----- Data excerpt

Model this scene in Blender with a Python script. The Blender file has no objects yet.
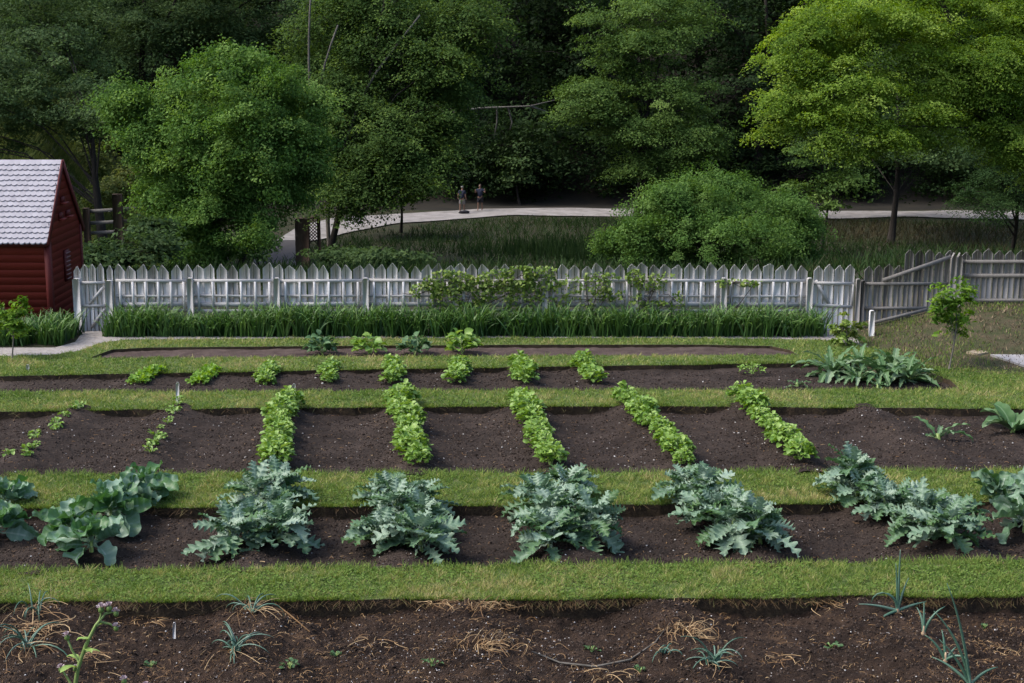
import bpy, bmesh, math
import numpy as np
from mathutils import Vector

SC = bpy.context.scene
COL = SC.collection
RNG = np.random.default_rng(7)
R = math.radians

# ------------------------------------------------------------------ camera
F, PITCH, H = 1500.0, math.atan(301 / 1500.0), 5.5
cp, sp = math.cos(PITCH), math.sin(PITCH)
cam_d = bpy.data.cameras.new('camera'); cam = bpy.data.objects.new('camera', cam_d); COL.objects.link(cam)
cam.location = (0, 0, H); cam.rotation_euler = (math.pi / 2 - PITCH, 0, 0)
cam_d.sensor_width = 36; cam_d.lens = 36 * F / 1024
cam_d.clip_end = 1000; SC.camera = cam


def ray(px, py):
    a = (px - 512) / F; b = (341.5 - py) / F
    return np.array([a, cp + b * sp, -sp + b * cp])


def G(px, py, z=0.0):
    d = ray(px, py); t = (z - H) / d[2]
    return np.array([d[0] * t, d[1] * t, z])


def at(px, py, Y):
    d = ray(px, py); t = Y / d[1]
    return np.array([d[0] * t, Y, H + d[2] * t])


# ------------------------------------------------------------------ noise
def _hash(i, j, seed):
    n = (i * 374761393 + j * 668265263 + seed * 974711) & 0x7fffffff
    n = ((n ^ (n >> 13)) * 1274126177) & 0x7fffffff
    return ((n ^ (n >> 16)) & 0xffff) / 65535.0


def vnoise(x, y, seed=0):
    x = np.asarray(x, float); y = np.asarray(y, float)
    xi = np.floor(x).astype(np.int64); yi = np.floor(y).astype(np.int64)
    u = x - xi; v = y - yi
    u = u * u * (3 - 2 * u); v = v * v * (3 - 2 * v)
    a = _hash(xi, yi, seed); b = _hash(xi + 1, yi, seed); c = _hash(xi, yi + 1, seed); d = _hash(xi + 1, yi + 1, seed)
    return (a * (1 - u) + b * u) * (1 - v) + (c * (1 - u) + d * u) * v


def fbm(x, y, seed=0, oct=4, gain=.5):
    s = 0; a = 1; t = 0
    for k in range(oct):
        s = s + a * vnoise(x * 2 ** k, y * 2 ** k, seed + k * 17); t += a; a *= gain
    return s / t


def sstep(a, b, x):
    t = np.clip((np.asarray(x, float) - a) / (b - a), 0, 1); return t * t * (3 - 2 * t)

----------

• Your instructions
Leave out any pictures and return exactly the lines from the beginning of the data through the line with "R = math.radians", inclusive.

• Output of the task
Model this scene in Blender with a Python script. The Blender file has no objects yet.
import bpy, bmesh, math
import numpy as np
from mathutils import Vector

SC = bpy.context.scene
COL = SC.collection
RNG = np.random.default_rng(7)
R = math.radians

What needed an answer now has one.